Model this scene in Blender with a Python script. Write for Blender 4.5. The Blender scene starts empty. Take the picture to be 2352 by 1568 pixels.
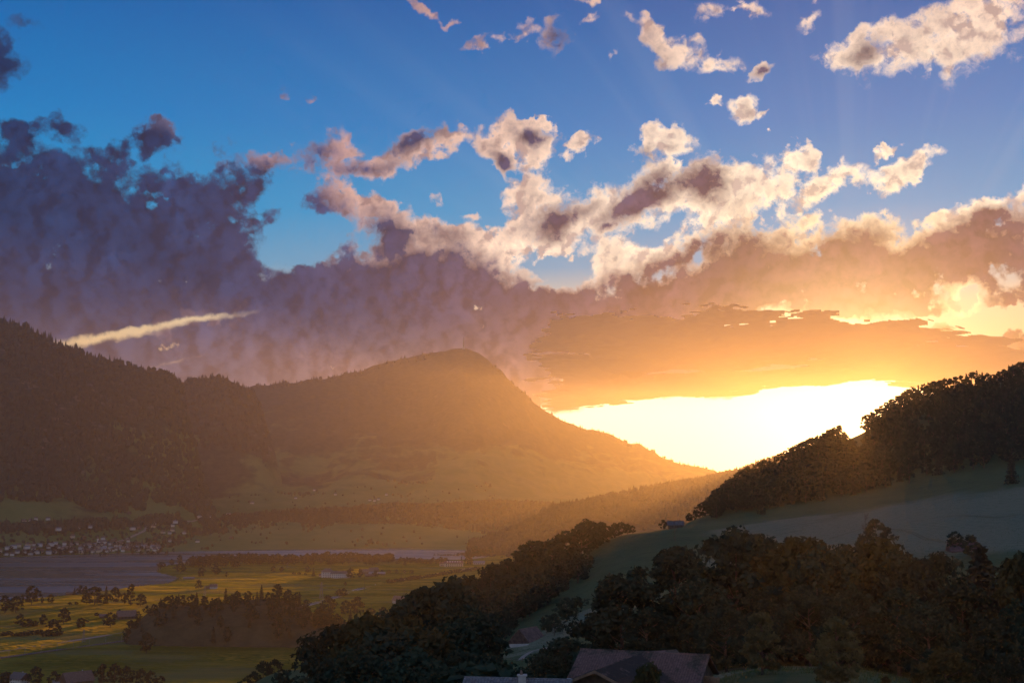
import bpy, bmesh, math, random
import numpy as np
from mathutils import Vector, Matrix, Euler

sc = bpy.context.scene
COL = sc.collection
rad = math.radians

# ------------------------------------------------------------------ camera
F = 2839.0                      # focal length in the photograph's 2352-wide pixels
CX, CY = 1176.0, 784.0
ZC = 165.0                      # camera height over the lake
PITCH = math.atan((1140.0 - CY) / F)
CP, SP = math.cos(PITCH), math.sin(PITCH)
cam_data = bpy.data.cameras.new('camera')
cam = bpy.data.objects.new('camera', cam_data)
COL.objects.link(cam)
cam.location = (0, 0, ZC)
cam.rotation_euler = (rad(90) + PITCH, 0, 0)
cam_data.sensor_width = 36.0
cam_data.lens = 36.0 * F / 2352.0
cam_data.clip_start = 0.5
cam_data.clip_end = 60000.0
sc.camera = cam

def ray(px, py):
    r = (px - CX) / F
    u = (CY - py) / F
    return np.array([r, CP - u * SP, SP + u * CP])

def at(px, py, Y):
    d = ray(px, py)
    s = Y / d[1]
    return (d[0] * s, Y, ZC + d[2] * s)

def zof(py, Y):
    u = (CY - py) / F
    return ZC + Y * (SP + u * CP) / (CP - u * SP)

def pyof(z, Y):
    t = (z - ZC) / Y
    u = (t * CP - SP) / (CP + t * SP)
    return CY - u * F

def xof(px, Y, py=1140.0):
    u = (CY - py) / F
    return (px - CX) / F * Y / (CP - u * SP)

def azel(px, py):
    d = ray(px, py)
    return math.degrees(math.atan2(d[0], d[1])), math.degrees(math.asin(d[2] / np.linalg.norm(d)))

SUN_AZ, SUN_EL = azel(1963, 958)
sa, se = rad(SUN_AZ), rad(SUN_EL)
SUN_DIR = np.array([math.sin(sa) * math.cos(se), math.cos(sa) * math.cos(se), math.sin(se)])

def lin(c):
    out = []
    for v in c[:3]:
        v = v / 255.0
        out.append(v / 12.92 if v <= 0.04045 else ((v + 0.055) / 1.055) ** 2.4)
    return (*out, 1.0)

# ------------------------------------------------------------------ sky (world)
world = bpy.data.worlds.new('World')
sc.world = world
world.use_nodes = True
WT = world.node_tree
for n in list(WT.nodes):
    WT.nodes.remove(n)
try:
    world.cycles.sampling_method = 'MANUAL'
    world.cycles.sample_map_resolution = 512
except Exception:
    pass

class G:
    """small helper to write node maths"""
    def __init__(self, tree):
        self.t = tree
    def n(self, kind, **kw):
        x = self.t.nodes.new(kind)
        for k, v in kw.items():
            setattr(x, k, v)
        return x
    def put(self, sock, v):
        if v is None:
            return
        if isinstance(v, bpy.types.NodeSocket):
            self.t.links.new(v, sock)
        else:
            sock.default_value = v
    def m(self, op, a, b=None, c=None, clamp=False):
        x = self.n('ShaderNodeMath', operation=op, use_clamp=clamp)
        for s, v in zip(x.inputs, (a, b, c)):
            self.put(s, v)
        return x.outputs[0]
    def v(self, op, a, b=None, c=None):
        x = self.n('ShaderNodeVectorMath', operation=op)
        for s, vv in zip(x.inputs, (a, b, c)):
            self.put(s, vv)
        return x.outputs['Value'] if op in ('DOT_PRODUCT', 'LENGTH', 'DISTANCE') else x.outputs[0]
    def scale(self, a, k):
        x = self.n('ShaderNodeVectorMath', operation='SCALE')
        self.put(x.inputs[0], a)
        self.put(x.inputs['Scale'], k)
        return x.outputs[0]
    def sm(self, x, a, b, lo=0.0, hi=1.0):
        r = self.n('ShaderNodeMapRange', interpolation_type='SMOOTHSTEP')
        self.put(r.inputs['Value'], x)
        r.inputs['From Min'].default_value = a
        r.inputs['From Max'].default_value = b
        r.inputs['To Min'].default_value = lo
        r.inputs['To Max'].default_value = hi
        return r.outputs[0]
    def lr(self, x, a, b, lo=0.0, hi=1.0):
        r = self.n('ShaderNodeMapRange')
        self.put(r.inputs['Value'], x)
        r.inputs['From Min'].default_value = a
        r.inputs['From Max'].default_value = b
        r.inputs['To Min'].default_value = lo
        r.inputs['To Max'].default_value = hi
        return r.outputs[0]
    def noise(self, vec, scale, detail=5.0, rough=0.5, color=False, dist=0.0, lac=2.0):
        x = self.n('ShaderNodeTexNoise')
        self.put(x.inputs['Vector'], vec)
        x.inputs['Scale'].default_value = scale
        x.inputs['Detail'].default_value = detail
        x.inputs['Roughness'].default_value = rough
        x.inputs['Lacunarity'].default_value = lac
        x.inputs['Distortion'].default_value = dist
        return x.outputs['Color'] if color else x.outputs[0]
    def mix(self, f, a, b, blend='MIX'):
        x = self.n('ShaderNodeMix', data_type='RGBA', blend_type=blend)
        self.put(x.inputs[0], f)
        self.put(x.inputs[6], a)
        self.put(x.inputs[7], b)
        return x.outputs[2]
    def ramp(self, x, stops, interp='EASE'):
        r = self.n('ShaderNodeValToRGB')
        self.put(r.inputs[0], x)
        cr = r.color_ramp
        cr.interpolation = interp
        while len(cr.elements) < len(stops):
            cr.elements.new(0.5)
        for e, (p, c) in zip(cr.elements, stops):
            e.position = p
            e.color = c
        return r.outputs[0]

g = G(WT)
tc = g.n('ShaderNodeTexCoord').outputs['Generated']
dirn = g.v('NORMALIZE', tc)
sx = g.n('ShaderNodeSeparateXYZ')
g.put(sx.inputs[0], dirn)
az = g.m('MULTIPLY', g.m('ARCTAN2', sx.outputs[0], sx.outputs[1]), 57.29578)
el = g.m('MULTIPLY', g.m('ARCSINE', sx.outputs[2]), 57.29578)
cb = g.n('ShaderNodeCombineXYZ')
g.put(cb.inputs[0], az)
g.put(cb.inputs[1], el)
P2 = cb.outputs[0]
P3 = g.scale(dirn, 57.29578)            # degrees-sized coordinates without a seam
cosθ = g.v('DOT_PRODUCT', dirn, tuple(SUN_DIR))
theta = g.m('MULTIPLY', g.m('ARCCOSINE', g.m('MINIMUM', cosθ, 1.0)), 57.29578)

DEG = 180.0 / math.pi / F

w1 = g.v('SUBTRACT', g.noise(P3, 0.36, 3.0, 0.55, True), (0.5, 0.5, 0.5))
w2 = g.v('SUBTRACT', g.noise(P3, 1.7, 5.0, 0.58, True), (0.5, 0.5, 0.5))
PW = g.v('ADD', P2, g.v('ADD', g.scale(w1, 2.6), g.scale(w2, 1.15)))
PS = g.v('ADD', P2, g.v('ADD', g.scale(w1, 1.4), g.scale(w2, 0.35)))   # softer edges

def blobs(coord, items):
    acc = None
    for (px, py, rx, ry, rot, amp) in items:
        a, e = azel(px, py)
        mp = g.n('ShaderNodeMapping', vector_type='TEXTURE')
        g.put(mp.inputs['Vector'], coord)
        mp.inputs['Location'].default_value = (a, e, 0)
        mp.inputs['Rotation'].default_value = (0, 0, rad(rot))
        mp.inputs['Scale'].default_value = (rx * DEG, ry * DEG, 1)
        gr = g.n('ShaderNodeTexGradient', gradient_type='SPHERICAL')
        g.put(gr.inputs[0], mp.outputs[0])
        acc = g.m('MULTIPLY_ADD', gr.outputs['Fac'], amp, acc if acc is not None else 0.0)
    return acc

# cloud cover: centre, radii and tilt of each cloud seen in the sky, then its weight
COVER = [
 # the big bank over the valley
 (20,600,560,300,0,1.7),(90,470,300,170,0,.62),(330,480,340,180,5,.80),(560,440,230,110,14,1.15),(470,560,280,120,4,1.0),
 (145,285,62,44,0,1.3),(35,312,85,55,0,1.3),(335,322,105,40,14,1.3),(510,328,70,32,10,1.0),(385,296,45,20,10,.8),
 (12,140,70,85,0,1.3),(630,362,75,38,-10,1.3),
 # broken heads right of it
 (780,345,88,72,35,1.3),(850,392,130,42,10,1.0),(955,345,140,56,16,1.4),(1035,345,70,36,30,1.2),
 (760,475,110,85,-35,1.4),(840,472,110,36,-20,1.0),(905,530,110,80,-30,1.4),
 (1020,545,130,55,0,1.2),(1120,570,120,70,0,1.1),(1180,560,100,50,0,.8),
 (1000,650,340,130,6,1.6),(780,680,460,170,0,1.7),
 # single cumulus
 (1200,338,140,78,12,2.3),(1340,336,52,30,35,1.8),(1255,270,36,17,-8,1.6),(1150,375,60,36,-50,1.0),
 (1520,332,115,48,8,2.2),(1480,370,50,40,0,.9),(1565,385,22,16,0,1.0),
 (1702,257,76,48,35,2.0),(1768,270,40,18,25,1.5),(1628,252,22,20,0,1.6),(1776,318,16,16,0,1.1),(2030,340,40,16,28,1.7),
 # the bright bank
 (1210,448,115,54,10,1.9),(1195,505,75,38,55,1.6),(1300,510,150,70,22,1.5),(1455,470,190,85,24,1.5),
 (1620,425,140,105,10,1.6),(1725,440,190,75,22,1.5),(1900,418,160,40,22,1.8),(2060,388,120,40,22,1.8),(1840,368,56,38,40,1.6),
 (1085,490,32,22,20,.8),(1005,460,34,22,0,.7),
 # dark bank with lit tops
 (1560,565,280,62,20,1.4),(1425,580,130,48,10,1.2),(1740,555,190,62,22,1.4),(1890,585,260,105,12,1.7),
 (2000,530,95,52,0,1.3),(2230,545,260,85,20,1.7),(2290,480,90,36,30,1.2),(2330,610,170,100,0,1.5),(2170,500,60,24,25,.9),
 (1400,690,470,105,4,1.6),(1760,670,420,110,5,1.6),(2080,650,260,90,8,1.3),
 # low stratus
 (1176,835,3400,180,0,2.4),(420,815,520,130,0,1.3),(380,655,330,110,4,.8),(1100,720,300,90,0,.8),
 # upper right
 (1965,112,130,46,6,1.1),(2130,88,280,76,17,.95),(2310,65,260,120,17,.9),(2220,30,240,66,14,.6),
 (1105,95,70,24,22,1.0),(1185,72,90,26,26,1.1),(1275,85,66,62,0,1.2),(1362,14,44,20,0,1.2),(1375,60,44,20,20,.9),
 (1500,75,100,36,-50,.85),(1560,120,120,44,-12,.95),(1690,15,40,26,0,1.0),(1740,12,70,30,0,1.1),(1870,30,56,36,50,1.1),
 (1640,152,100,26,20,1.0),(1745,148,80,26,20,1.0),(1625,30,70,40,0,.8),(985,18,70,20,-25,1.0),(1055,40,36,20,30,.8),
 (655,210,26,20,0,.9),(720,215,24,12,0,.6),(60,40,66,24,0,.7),(1405,140,30,22,60,.7),
 # holes
 (650,450,120,46,14,-1.5),(660,570,170,60,22,-1.5),(720,520,60,30,30,-.8),(560,520,36,30,0,-.7),(320,490,30,60,0,-.5),
 
 (2320,738,150,40,8,-3.0),(1240,655,90,26,10,-.8),(1320,610,90,28,10,-1.0),
 (1770,722,150,30,12,-1.35),(1640,785,330,70,8,-1.6),(1950,770,200,60,4,-1.6),(1400,860,260,60,6,-1.2),(2215,682,36,40,0,-1.9),(1820,785,26,16,0,-1.8),(2110,745,150,14,8,-1.4),(1250,600,120,36,0,-.8),
]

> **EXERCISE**
In the material above, show every line where the word "scene" turns up.

> **WRITTEN ANSWER**
Model this scene in Blender with a Python script. Write for Blender 4.5. The Blender scene starts empty. Take the picture to be 2352 by 1568 pixels.
sc = bpy.context.scene